Today, "parent involvement" in schools is often cited as having significant
promise for improving student academic achievement and for reforming schools.
It has achieved such widespread currency and legitimacy that its meaning
is taken for granted, and its programmatic implementation and effects
are typically not problematized. Parent involvement has been hailed as
a promising avenue for promoting academic success for poor and minority
students. But, the dominant parent involvement paradigm has backgrounded
issues of power, race, class, culture, and immigrant status, leading to
the construction of parent involvement concepts and programs that contribute
to the privileging of some parents and the marginalization of others.
There has been a failure to recognize that family-school relations are
socially constructed and historically variable, and that the intersection
of families and schools is shaped by social and cultural factors and institutional
and structural patterns of interaction. My research contextualizes parent
involvement on the political terrain, and seeks to promote the creation
of alternate constructs of parent involvement. In my review of existing
research related to parents and schools, I have found very little written
about parents of color, marginalized parents, or parent involvement at
the secondary school level. I am interested in continuing my research
on the ways in which parents of students from racially identified minority
groups and lower social class backgrounds have become marginalized in
a school, differentially excluded from decision making processes in the
school, and rendered relatively ineffective as advocates for their children's
education. Additionally, I will explore the ways in which these parents
engage in a struggle over the distribution of the benefits of education,
and in the process, attempt to reposition themselves more centrally in
the school. My research can help to reconceptualize the relationship between
parents and schools so that these parents will be seen as a vital and
necessary resource in any effort to reduce the disparities in student
achievement, rather than as a problem or as the source of student failure.

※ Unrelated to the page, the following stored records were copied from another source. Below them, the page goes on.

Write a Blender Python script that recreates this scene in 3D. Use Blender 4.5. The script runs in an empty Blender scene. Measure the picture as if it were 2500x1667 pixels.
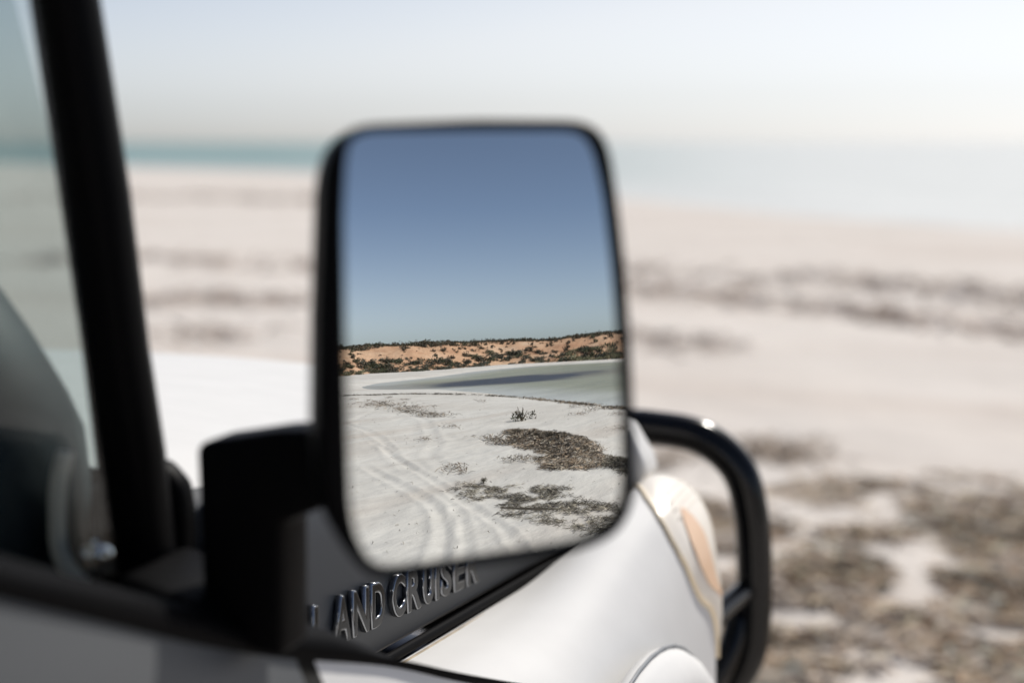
import bpy, bmesh, math, random
import numpy as np
from mathutils import Vector, Matrix
R = math.radians
random.seed(7); rng = np.random.default_rng(7)
sc = bpy.context.scene
COL = sc.collection

# ------------------------------------------------------------------ camera
cam_d = bpy.data.cameras.new('camera'); cam = bpy.data.objects.new('camera', cam_d); COL.objects.link(cam)
CAM = Vector((1.30, -0.90, 1.50)); YAW, PITCH = R(-20), R(-7.97)
fw = Vector((math.sin(YAW)*math.cos(PITCH), math.cos(YAW)*math.cos(PITCH), math.sin(PITCH)))
cam.location = CAM; cam.rotation_euler = fw.to_track_quat('-Z', 'Y').to_euler()
cam_d.lens = 50; cam_d.sensor_width = 36; cam_d.clip_start = .02; cam_d.clip_end = 20000
cam_d.dof.use_dof = True; cam_d.dof.focus_distance = 1.45; cam_d.dof.aperture_fstop = 2.05
sc.camera = cam

# ------------------------------------------------------------------ sky, sun, exposure
SUN_HEAD, SUN_EL = R(13), R(46)
w = bpy.data.worlds.new('World'); sc.world = w; w.use_nodes = True
nt = w.node_tree; nt.nodes.clear()
sky = nt.nodes.new('ShaderNodeTexSky'); sky.sky_type = 'NISHITA'; sky.sun_disc = False
sky.sun_elevation = SUN_EL; sky.sun_rotation = SUN_HEAD
sky.air_density = 0.85; sky.dust_density = 6.0; sky.ozone_density = 2.5; sky.altitude = 2500
bg = nt.nodes.new('ShaderNodeBackground'); bg.inputs[1].default_value = .100
wo = nt.nodes.new('ShaderNodeOutputWorld')
hs_ = nt.nodes.new('ShaderNodeHueSaturation'); # bright haze loses its colour, the clear deep sky keeps it
bw_ = nt.nodes.new('ShaderNodeRGBToBW'); mr_ = nt.nodes.new('ShaderNodeMapRange')
nt.links.new(sky.outputs[0], bw_.inputs[0]); nt.links.new(bw_.outputs[0], mr_.inputs[0]); nt.links.new(mr_.outputs[0], hs_.inputs['Saturation'])
for k_, v_ in ((1, 2.2), (2, 6.5), (3, .80), (4, .22)): mr_.inputs[k_].default_value = v_
nt.links.new(sky.outputs[0], hs_.inputs['Color']); nt.links.new(hs_.outputs[0], bg.inputs[0]); nt.links.new(bg.outputs[0], wo.inputs[0])
sd = bpy.data.lights.new('sun', 'SUN'); sd.energy = 4.0; sd.angle = R(.53); sd.color = (1, .95, .88)
sun = bpy.data.objects.new('sun', sd); COL.objects.link(sun)
sv = Vector((math.sin(SUN_HEAD)*math.cos(SUN_EL), math.cos(SUN_HEAD)*math.cos(SUN_EL), math.sin(SUN_EL)))
sun.rotation_euler = sv.to_track_quat('Z', 'Y').to_euler(); sun.location = (20, 20, 30)
sc.view_settings.view_transform = 'Standard'; sc.view_settings.look = 'None'
sc.view_settings.exposure = 0.10; sc.view_settings.gamma = 1
sc.render.engine = 'CYCLES'; sc.cycles.use_denoising = True
sc.cycles.max_bounces = 10; sc.cycles.transparent_max_bounces = 12
sc.cycles.caustics_reflective = False; sc.cycles.caustics_refractive = False

# ------------------------------------------------------------------ helpers
def tag(o, label=None, cat=None, group=None, kind=None):
    if label: o['label'] = label
    if cat: o['category'] = cat
    if group: o['group'] = group
    if kind: o['kind'] = kind
    return o

def mobj(name, verts, faces, mat, parent=None, smooth=True, colors=None):
    me = bpy.data.meshes.new(name)
    verts = np.asarray(verts, dtype=np.float32)
    me.from_pydata(verts.tolist(), [], [list(map(int, f)) for f in faces])
    if colors is not None:
        a = me.color_attributes.new('tint', 'FLOAT_COLOR', 'POINT')
        a.data.foreach_set('color', np.asarray(colors, np.float32).ravel())
    if smooth: me.polygons.foreach_set('use_smooth', [True]*len(me.polygons))
    me.update()
    if mat: me.materials.append(mat)
    o = bpy.data.objects.new(name, me); COL.objects.link(o)
    if parent: o.parent = parent
    return o

def quadmesh(name, verts, quads, mat, parent=None, smooth=True, colors=None):
    """fast path for big all-quad meshes"""
    verts = np.asarray(verts, np.float32); quads = np.asarray(quads, np.int32)
    me = bpy.data.meshes.new(name)
    me.vertices.add(len(verts)); me.vertices.foreach_set('co', verts.ravel())
    n = len(quads); me.loops.add(n*4); me.loops.foreach_set('vertex_index', quads.ravel())
    me.polygons.add(n); me.polygons.foreach_set('loop_start', np.arange(0, n*4, 4, dtype=np.int32))
    me.polygons.foreach_set('loop_total', np.full(n, 4, np.int32))
    me.polygons.foreach_set('use_smooth', np.full(n, smooth, bool))
    if colors is not None:
        a = me.color_attributes.new('tint', 'FLOAT_COLOR', 'POINT')
        a.data.foreach_set('color', np.asarray(colors, np.float32).ravel())
    me.update(calc_edges=True); me.validate()
    if mat: me.materials.append(mat)
    o = bpy.data.objects.new(name, me); COL.objects.link(o)
    if parent: o.parent = parent
    return o

def bmobj(name, bm, mat, parent=None, smooth=False):
    me = bpy.data.meshes.new(name); bmesh.ops.recalc_face_normals(bm, faces=bm.faces)
    bm.to_mesh(me); bm.free()
    if smooth: me.polygons.foreach_set('use_smooth', [True]*len(me.polygons))
    me.materials.append(mat)
    o = bpy.data.objects.new(name, me); COL.objects.link(o)
    if parent: o.parent = parent
    return o

def rbox(name, lo, hi, mat, parent=None, bev=.008, seg=3):
    bm = bmesh.new(); bmesh.ops.create_cube(bm, size=1)
    lo, hi = Vector(lo), Vector(hi)
    for v in bm.verts: v.co = Vector([(lo[i]+hi[i])/2 + v.co[i]*(hi[i]-lo[i]) for i in range(3)])
    if bev: bmesh.ops.bevel(bm, geom=bm.edges[:], offset=bev, segments=seg, profile=.5, affect='EDGES')
    return bmobj(name, bm, mat, parent, True)

def grid_faces(nu, nv, closed_v=False):
    f = []
    for i in range(nu-1):
        for j in range(nv if closed_v else nv-1):
            k = (j+1) % nv
            f.append((i*nv+j, (i+1)*nv+j, (i+1)*nv+k, i*nv+k))
    return f

def loft(name, rings, mat, parent=None, closed=True, cap=True, smooth=True):
    n = len(rings[0]); v = [p for r in rings for p in r]; f = grid_faces(len(rings), n, closed)
    if cap and closed:
        f.append(tuple(range(n-1, -1, -1))); f.append(tuple((len(rings)-1)*n+j for j in range(n)))
    o = mobj(name, v, f, mat, parent, smooth)
    bm = bmesh.new(); bm.from_mesh(o.data); bmesh.ops.recalc_face_normals(bm, faces=bm.faces); bm.to_mesh(o.data); bm.free()
    return o

def smooth_path(pts, n):
    pts = [Vector(p) for p in pts]; out = []
    P = [2*pts[0]-pts[1]] + pts + [2*pts[-1]-pts[-2]]
    for i in range(1, len(P)-2):
        a, b, c, d = P[i-1], P[i], P[i+1], P[i+2]
        for k in range(n):
            t = k/n
            out.append(.5*((2*b)+(-a+c)*t+(2*a-5*b+4*c-d)*t*t+(-a+3*b-3*c+d)*t**3))
    out.append(pts[-1]); return out

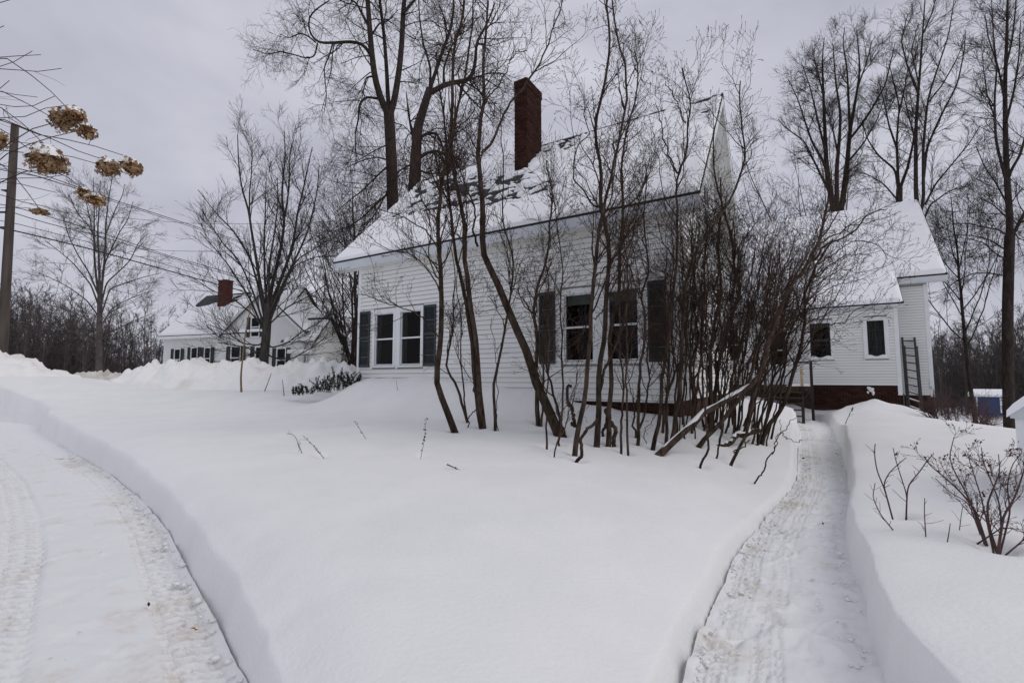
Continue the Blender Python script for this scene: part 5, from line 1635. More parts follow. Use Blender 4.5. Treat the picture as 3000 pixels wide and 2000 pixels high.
def traced_tree(name, label, Y, trunk, tw, limbs, seed, barkm, ground_z, levels, group=None, cat='tree'):
    """trunk and main limbs traced, finer branching grown"""
    rng = np.random.default_rng(seed)
    P, r = limb(trunk, Y, *tw, N=26)
    base = P[0].copy(); top = P[0]
    b2 = base.copy(); b2[2] = ground_z
    P = np.vstack([b2, P]); r = np.r_[r[0] * 1.15, r]
    root = empty(name, b2)
    tag(root, label, cat, group)
    t = tubes_obj('trunk', [((P - b2)[None], r[None], 12)], barkm, root)
    LP, LR = [], []
    for pts, w0, w1, dY in limbs:
        p, rr = limb(pts, Y, w0, w1, dY=dY)
        LP.append(p - b2); LR.append(rr)
        tubes_obj('limb', [((p - b2)[None], rr[None], 8)], barkm, root)
    LP = np.array(LP); LR = np.array(LR)
    sets = []
    cp, cr = LP, LR
    for lv in levels:
        kw = dict(lv); n = kw.pop('sides', 3); keep = kw.pop('both', False)
        p, rr = spawn(rng, cp, cr, **kw)
        sets.append((p, rr, n))
        cp, cr = p, rr
    tag(tubes_obj('crown', sets, barkm, root), kind='stuff')
    return root


MAPLE = [dict(per=11, t0=0.12, t1=1.0, length=(1.2, 3.6), ang=(35, 85), N=8, wig=0.13, up=[-0.10, -0.10, -0.05, 0.0, 0.05, 0.10, 0.12], rk=0.5, tip=0.3, rmax=0.045, rmin=0.014, sides=4),
         dict(per=8, t0=0.15, t1=1.0, length=(0.6, 1.7), ang=(30, 75), N=6, wig=0.14, up=[-0.14, -0.08, 0.05, 0.14, 0.18], rk=0.6, tip=0.45, rmax=0.018, rmin=0.008, sides=3),
         dict(per=5, t0=0.15, t1=1.0, length=(0.25, 0.85), ang=(30, 75), N=5, wig=0.12, up=[-0.14, -0.04, 0.16, 0.24], rk=0.7, tip=0.6, rmax=0.009, rmin=0.0055, sides=3)]

traced_tree('maple_tree', 'tall bare maple with three upright limbs behind the left end of the farmhouse roof', 27.0,
            [(1152, 640), (1150, 597), (1148, 497), (1143, 394), (1139, 332)], (35, 32), [
                ([(1139, 340), (1128, 320), (1114, 286), (1098, 232), (1090, 166), (1083, 83), (1077, 0), (1070, -110), (1050, -230), (1055, -330)], 21, 7, -0.5),
                ([(1141, 335), (1137, 298), (1133, 207), (1127, 124), (1119, 50), (1108, -30), (1100, -130), (1105, -240)], 14, 5, 1.0),
                ([(1143, 335), (1152, 311), (1160, 269), (1172, 186), (1179, 104), (1181, 21), (1195, -60), (1200, -170), (1215, -290)], 21, 7, 0.4),
                ([(1090, 170), (1079, 149), (1061, 128), (1023, 122), (986, 126), (932, 126), (907, 99), (903, 54), (924, 29), (965, 2)], 11, 3, -1.2),
                ([(975, 127), (965, 162), (949, 199), (953, 245), (957, 282), (949, 332)], 5, 2, -1.0),
                ([(930, 128), (922, 166), (900, 172), (866, 162), (824, 151), (783, 160), (741, 145)], 5, 2, -1.2),
                ([(925, 125), (905, 108), (882, 97), (845, 112), (820, 100)], 5, 2, -1.5),
                ([(1112, 288), (1102, 290), (1073, 282), (1052, 307), (1050, 352), (1040, 390), (1044, 485)], 8, 2, -1.0),
                ([(1095, 226), (1087, 224), (1073, 228), (1065, 265), (1058, 300)], 6, 2, -0.7),
                ([(1083, 83), (1060, 40), (1045, 10), (1020, -5), (1000, -60)], 9, 3, -0.8),
                ([(1085, 110), (1110, 70), (1140, 60), (1165, 30)], 7, 2, 0.6),
                ([(1181, 40), (1215, 0), (1250, -40), (1270, -120)], 10, 3, 0.6),
                ([(1143, 480), (1100, 520), (1060, 560), (1020, 590), (985, 620)], 6, 2, -1.0),
                ([(1140, 470), (1105, 460), (1060, 470), (1020, 490)], 5, 2, -1.0),
                ([(1145, 560), (1110, 590), (1060, 640), (1010, 670), (960, 680)], 7, 2, -0.6),
                ([(1143, 420), (1100, 440), (1050, 470), (1010, 480)], 4, 2, -0.9),
                ([(1145, 540), (1120, 590), (1090, 640), (1040, 700), (1000, 710)], 5, 2, -1.6),
            ], 3, 'bark', 0.9, MAPLE)

traced_tree('maple_tree', 'leaning bare maple with a crooked limb just left of the chimney', 23.0,
            [(1208, 600), (1214, 551), (1218, 456), (1224, 373), (1243, 311), (1259, 261)], (40, 22), [
                ([(1257, 268), (1280, 199), (1301, 137), (1320, 90), (1330, 20), (1325, -60)], 13, 5, 0.4),
                ([(1255, 275), (1288, 257), (1313, 244), (1351, 240), (1380, 232), (1392, 190), (1396, 123), (1428, 70), (1450, 10)], 17, 4, -0.4),
                ([(1218, 440), (1205, 380), (1196, 330), (1190, 270)], 10, 3, 0.5),
                ([(1236, 400), (1250, 392), (1276, 390), (1290, 410), (1300, 440)], 10, 4, -0.4),
                ([(1232, 460), (1251, 448), (1280, 443), (1310, 455), (1350, 470)], 12, 5, 0.3),
                ([(1380, 232), (1430, 215), (1470, 215), (1500, 240)], 6, 2, 0.4),
                ([(1340, 245), (1380, 290), (1420, 330), (1450, 370)], 7, 2, 0.4),
                ([(1259, 261), (1262, 200), (1240, 130), (1230, 60), (1225, -20)], 8, 3, 0.8),
                ([(1300, 250), (1300, 200), (1320, 140), (1360, 80)], 8, 3, -0.6),
                ([(1230, 500), (1260, 510), (1300, 505), (1350, 500)], 6, 3, 0.2),
                ([(1222, 470), (1190, 490), (1170, 500), (1150, 530)], 7, 3, -0.3),
            ], 8, 'bark', 0.9, [dict(l, per=int(l['per'] * 1.0)) for l in MAPLE])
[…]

Without research that can inform the restructuring of parent involvement
practices in urban schools, we can hope to achieve little more than adjust
our formulas for "servicing" disenfranchised families. In striving for
meaningful parent involvement, we must invent rich visions of democratic
schooling and educational justice that begin to deconstruct the zero-sum
game model of schooling, and make more real the possibility that in the
context of ongoing conflict and struggle, multiple group needs and interests
can be met, and a quality education can be acquired by all.
Jean
Wing
Social and Cultural Studies in Education
For
the past four years, I have served as a GSR on the UC/Berkeley High School
Diversity Project-a school-university collaborative aimed at creating
conditions to reduce the disparities in achievement that break down along
racial and class lines at Berkeley's only public high school. My dissertation
research focuses on the impact of an uneven playing field upon the academic
pathways and corresponding life chances for students from diverse backgrounds.
I will combine qualitative and quantitative research strands of the Diversity
Project's Class of 2000 profile to look at the ways that privilege and
power interact to reproduce the same kinds of racial inequalities that
desegregation sought to dismantle. I am working with a large set of longitudinal
data, including school records, an annual survey of the entire Class of
2000, and interview transcripts and field notes for a sample of 35 diverse
Class of 2000 students. This Spring, I am completing the collection, transcription,
and organization of the data. Over the summer, I will make a first pass
through the data. Among other things, I will be looking for indications
of commonalities and disparities in students' academic achievement, access
to college preparatory curricula, student interactions and relationships
with teachers and other school staff; and students' views of the future.